Даладье еще много витийствовал о единстве сердец и умов, которое обеспечивает мир, моральном преображении Франции и т.п. В целом все это было не зря. В парламенте Франции договор прошёл 535 голосами «за» при 75 «против», из которых 73 дали коммунисты и по 1 голосу — социалист и правый.
Мюнхенское соглашение вызвало восторг у президента США. Он заявил, что со временем благодарная Англия воздвигнет Чемберлену памятник и направил ему краткую телеграмму: «Good man!» «Какие еще два слова, — вспоминал чуть позже ближайший сотрудник премьера, — могли лучше показать его полное одобрение усилий Чемберлена». Американское общество в целом разделяло эту восторженную позицию. В это время оно испытывало «чувство всеобщего облегчения». «Похмелье здесь, — сообщал 30 сентября в Москву советский поверенный в делах в Вашингтоне, — по-видимому, наступит скоро, особенно в связи с германской активностью в Южной Америке (имеется ввиду рост экономического проникновения Германии в страны Латинской Америки — А.О.). Во всех передовых кругах возмущение огромное и будет расти». Уже 11 октября 1938 года Рузвельт увеличил ассигнования на оборону страны на 300 млн. долларов. Впрочем, все это пока не имело значения. Позицию СССР также никто не принимал в расчет. Ни в Северной Америке, ни в Европе.
«Это пренебрежение, — вспоминал Лиддл Харт, — год спустя имело фатальные последствия».

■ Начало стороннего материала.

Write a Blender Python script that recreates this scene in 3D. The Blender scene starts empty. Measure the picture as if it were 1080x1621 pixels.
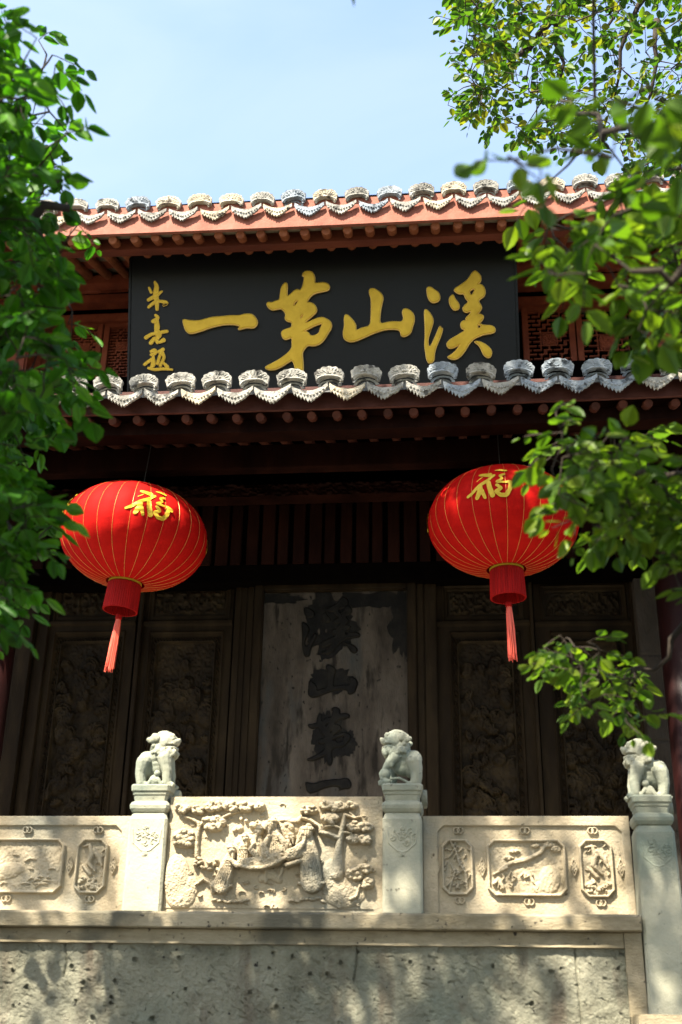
import bpy, bmesh, math, random
import numpy as np
from mathutils import Vector, Matrix, noise
random.seed(7); rng = np.random.default_rng(7)
SC = bpy.context.scene; COL = SC.collection
# ------------------------------------------------------------------ camera
FPX = 1825.0
_y = math.radians(5.7); _p = math.radians(23.94); _r = math.asin(.0165)
F = np.array([-math.sin(_y)*math.cos(_p), math.cos(_y)*math.cos(_p), math.sin(_p)])
R0 = np.array([math.cos(_y), math.sin(_y), 0]); U0 = np.cross(R0, F)
RR = R0*math.cos(_r)+U0*math.sin(_r); UU = U0*math.cos(_r)-R0*math.sin(_r)
CAM = np.array([0, 0, 1.6])
cd = bpy.data.cameras.new('camera'); cam = bpy.data.objects.new('camera', cd); COL.objects.link(cam)
cam.matrix_world = Matrix(((RR[0], UU[0], -F[0], 0), (RR[1], UU[1], -F[1], 0), (RR[2], UU[2], -F[2], 1.6), (0, 0, 0, 1)))
cd.sensor_fit = 'VERTICAL'; cd.sensor_height = 36; cd.lens = FPX/1621*36
cd.clip_end = 3000; cd.clip_start = .05
cd.dof.use_dof = True; cd.dof.focus_distance = 7.6; cd.dof.aperture_fstop = 2.2
SC.camera = cam
# ------------------------------------------------------------------ light
SUN_AZ, SUN_EL = math.radians(29), math.radians(53)     # from the camera's left and behind
S = np.array([-math.sin(SUN_AZ)*math.cos(SUN_EL), -math.cos(SUN_AZ)*math.cos(SUN_EL), math.sin(SUN_EL)])
w = bpy.data.worlds.new('World'); SC.world = w; w.use_nodes = True
nt = w.node_tree; sky = nt.nodes.new('ShaderNodeTexSky'); sky.sky_type = 'NISHITA'; sky.sun_disc = False
sky.sun_elevation = SUN_EL
sky.sun_rotation = math.atan2(S[0], S[1]); sky.air_density = 1.0; sky.dust_density = 1.8; sky.ozone_density = .1
tcw = nt.nodes.new('ShaderNodeTexCoord'); mpw = nt.nodes.new('ShaderNodeMapping'); mpw.inputs['Scale'].default_value = (1.2, 1.2, 4.5); mpw.inputs['Rotation'].default_value = (0, .25, .3)
nw = nt.nodes.new('ShaderNodeTexNoise'); nw.inputs['Scale'].default_value = 1.7; nw.inputs['Detail'].default_value = 6; nw.inputs['Distortion'].default_value = .6
mrw = nt.nodes.new('ShaderNodeMapRange'); mrw.inputs[1].default_value = .38; mrw.inputs[2].default_value = .72; mrw.inputs[3].default_value = .04; mrw.inputs[4].default_value = .42
mxw = nt.nodes.new('ShaderNodeMix'); mxw.data_type = 'RGBA'; mxw.inputs[7].default_value = (1.9, 2.15, 2.35, 1)      # thin high cirrus
nt.links.new(tcw.outputs['Generated'], mpw.inputs[0]); nt.links.new(mpw.outputs[0], nw.inputs[0]); nt.links.new(nw.outputs[0], mrw.inputs[0])
nt.links.new(mrw.outputs[0], mxw.inputs[0]); nt.links.new(sky.outputs[0], mxw.inputs[6]); nt.links.new(mxw.outputs[2], nt.nodes['Background'].inputs[0])
nt.nodes['Background'].inputs[1].default_value = .10
sd = bpy.data.lights.new('sun', 'SUN'); sd.energy = 5.0; sd.angle = math.radians(.53); sd.color = (1, .91, .76)
so = bpy.data.objects.new('sun', sd); COL.objects.link(so)
so.rotation_euler = Vector(S).to_track_quat('Z', 'Y').to_euler(); so.location = (-10, -20, 40)
SC.view_settings.view_transform = 'Standard'; SC.view_settings.look = 'None'
SC.view_settings.exposure = 2.4; SC.view_settings.gamma = 1
SC.cycles.max_bounces = 6
# ------------------------------------------------------------------ helpers
def at(px, py, Y):
    d = F+RR*(px-540)/FPX-UU*(py-810.5)/FPX
    return Vector(CAM+d*(Y/d[1]))
def atd(px, py, D):                       # at distance D along the optical axis
    return CAM+(F+RR*(px-540)/FPX-UU*(py-810.5)/FPX)*D
def pr(P):
    d = np.array(P)-CAM; k = d@F
    return 540+FPX*(d@RR)/k, 810.5-FPX*(d@UU)/k, k
def zz(py, Y, px=540): return at(px, py, Y).z
def xx(px, py, Y): return at(px, py, Y).x
def empty(name, loc, label=None, cat=None, group=None, kind=None, parent=None):
    o = bpy.data.objects.new(name, None); COL.objects.link(o); o.location = loc; o.empty_display_size = .1
    if parent: o.parent = parent
    return tag(o, label, cat, group, kind)
def tag(o, label=None, cat=None, group=None, kind=None):
    if label: o['label'] = label
    if cat: o['category'] = cat
    if group: o['group'] = group
    if kind: o['kind'] = kind
    return o
def wloc(o):
    v = Vector(o.location)
    return v+wloc(o.parent) if o.parent else v
def link(name, me, mat, parent=None, origin=None, smooth=False):
    """me is in world coordinates; shift it to the origin and parent it"""
    o = bpy.data.objects.new(name, me); COL.objects.link(o)
    base = wloc(parent) if parent else Vector((0, 0, 0))
    org = Vector(origin) if origin is not None else base
    me.transform(Matrix.Translation(-org)); o.location = org-base
    if parent: o.parent = parent
    if mat:
        for m in (mat if isinstance(mat, (list, tuple)) else [mat]): me.materials.append(m)
    if smooth: me.polygons.foreach_set('use_smooth', [True]*len(me.polygons))
    me.update(); return o
def from_bm(name, bm, mat, parent=None, origin=None, smooth=False, bevel=0):
    if bevel:
        bmesh.ops.bevel(bm, geom=[e for e in bm.edges if e.is_manifold and e.calc_face_angle(0) > .6], offset=bevel, segments=2, affect='EDGES', clamp_overlap=True)
    bmesh.ops.recalc_face_normals(bm, faces=bm.faces)
    me = bpy.data.meshes.new(name); bm.to_mesh(me); bm.free()
    return link(name, me, mat, parent, origin, smooth)
def bx(bm, x0, x1, y0, y1, z0, z1, M=None):
    r = bmesh.ops.create_cube(bm, size=1)['verts']
    bmesh.ops.scale(bm, vec=(x1-x0, y1-y0, z1-z0), verts=r)
    bmesh.ops.translate(bm, vec=((x0+x1)/2, (y0+y1)/2, (z0+z1)/2), verts=r)
    if M is not None: bmesh.ops.transform(bm, matrix=M, verts=r)
    return r
def box(name, x0, x1, y0, y1, z0, z1, mat, parent=None, bevel=0, M=None):
    bm = bmesh.new(); bx(bm, x0, x1, y0, y1, z0, z1, M)
    return from_bm(name, bm, mat, parent, bevel=bevel)
def tube(bm, pts, rads, seg=6, cap=True):
    pts = [Vector(p) for p in pts]; rings = []
    for i, p in enumerate(pts):
        d = (pts[min(i+1, len(pts)-1)]-pts[max(i-1, 0)])
        if d.length < 1e-7: d = Vector((0, 0, 1))
        d.normalize(); a = d.orthogonal().normalized() if i == 0 else (a-d*a.dot(d)).normalized()
        b = d.cross(a); r = rads[i] if hasattr(rads, '__len__') else rads
        rings.append([bm.verts.new(p+(a*math.cos(t)+b*math.sin(t))*r) for t in [2*math.pi*k/seg for k in range(seg)]])
    for A, B in zip(rings, rings[1:]):
        for k in range(seg): bm.faces.new((A[k], A[(k+1) % seg], B[(k+1) % seg], B[k]))
    if cap: bm.faces.new(rings[0][::-1]); bm.faces.new(rings[-1])
def extrude_poly(bm, pts2, fn, d0, d1):
    """pts2: outline (u,v); fn(u,v,d) -> world; solid between depths d0 and d1"""
    a = [bm.verts.new(fn(u, v, d0)) for u, v in pts2]; b = [bm.verts.new(fn(u, v, d1)) for u, v in pts2]
    bm.faces.new(a); bm.faces.new(b[::-1]); n = len(a)
    for i in range(n): bm.faces.new((a[i], b[i], b[(i+1) % n], a[(i+1) % n]))
# ------------------------------------------------------------------ materials
def mat(name, cols, scale=4, rough=.8, bump=.3, bscale=30, detail=8, stretch=(1, 1, 1), spots=None, spec=.2, metal=0, ramp=(.3, .7), coat=0, scratches=None, sheen=0, bdist=.01, drip=None):
    m = bpy.data.materials.new(name); m.use_nodes = True; n = m.node_tree; N = n.nodes; L = n.links
    b = N['Principled BSDF']; b.inputs['Roughness'].default_value = rough; b.inputs['Metallic'].default_value = metal
    b.inputs['Specular IOR Level'].default_value = spec; b.inputs['Coat Weight'].default_value = coat
    tc = N.new('ShaderNodeNewGeometry'); mp = N.new('ShaderNodeMapping'); mp.inputs['Scale'].default_value = stretch
    L.new(tc.outputs['Position'], mp.inputs[0])
    nz = N.new('ShaderNodeTexNoise'); nz.inputs['Scale'].default_value = scale; nz.inputs['Detail'].default_value = detail; nz.inputs['Roughness'].default_value = .65
    L.new(mp.outputs[0], nz.inputs[0])
    rp = N.new('ShaderNodeValToRGB'); cr = rp.color_ramp
    while len(cr.elements) < len(cols): cr.elements.new(.5)
    for i, c in enumerate(cols):
        cr.elements[i].position = ramp[0]+(ramp[1]-ramp[0])*i/max(1, len(cols)-1); cr.elements[i].color = (*c, 1)
    L.new(nz.outputs[0], rp.inputs[0]); out = rp.outputs[0]
    def mixin(fac, col, cur):
        mx = N.new('ShaderNodeMix'); mx.data_type = 'RGBA'; L.new(fac, mx.inputs[0]); L.new(cur, mx.inputs[6]); mx.inputs[7].default_value = (*col, 1); return mx.outputs[2]
    if spots:       # (scale, lo, hi, colour, stretch)
        for sp in spots:
            sc, lo, hi, c = sp[:4]
            mp2 = N.new('ShaderNodeMapping'); mp2.inputs['Scale'].default_value = sp[4] if len(sp) > 4 else (1, 1, 1); L.new(tc.outputs['Position'], mp2.inputs[0])
            mp2.inputs['Location'].default_value = (sc, sc*.7, 3)
            n2 = N.new('ShaderNodeTexNoise'); n2.inputs['Scale'].default_value = sc; n2.inputs['Detail'].default_value = 5; L.new(mp2.outputs[0], n2.inputs[0])
            mr = N.new('ShaderNodeMapRange'); mr.inputs[1].default_value = lo; mr.inputs[2].default_value = hi; L.new(n2.outputs[0], mr.inputs[0])
            out = mixin(mr.outputs[0], c, out)
    L.new(out, b.inputs['Base Color'])
    nb = N.new('ShaderNodeTexNoise'); nb.inputs['Scale'].default_value = bscale; nb.inputs['Detail'].default_value = 8; nb.inputs['Roughness'].default_value = .7
    L.new(mp.outputs[0], nb.inputs[0])
    bp = N.new('ShaderNodeBump'); bp.inputs['Strength'].default_value = bump; bp.inputs['Distance'].default_value = bdist
    L.new(nb.outputs[0], bp.inputs['Height']); L.new(bp.outputs[0], b.inputs['Normal'])
    return m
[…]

После войны Бенеш был уже более самокритичен и, представляется, более искренен: «Лучше всего в таких обстоятельствах сжать зубы, принести жертвы и ждать». Сжал зубы он сам, жертвами стали другие, а ждать Бенеш предпочел в эмиграции. 1 октября 1938 года Геринг потребовал его отставки. 5 октября президент заявил о своем уходе и отправился в свой дом в Южной Чехии. 22 октября Бенеш счел за благо отправиться в Великобританию. В Прагу он вернулся уже после освобождения Чехословакии Красной армией в 1945 году. Что касается Сыровы, то генерал забыл про свои обещания сражаться в любом случае и отдал приказ войскам не сопротивляться входящим в Чехословакию подразделениям германской, польской и венгерской армий. К этому времени Прага призвала 75% обученного резерва, в армии числилось 1,5 млн чел. Впрочем, это уже не имело значения — о вооруженной борьбе в руководстве страны никто не думал. Армию пришлось демобилизовать, и сделать это, несмотря на повышенную нервозность масс, удалось без инцидентов.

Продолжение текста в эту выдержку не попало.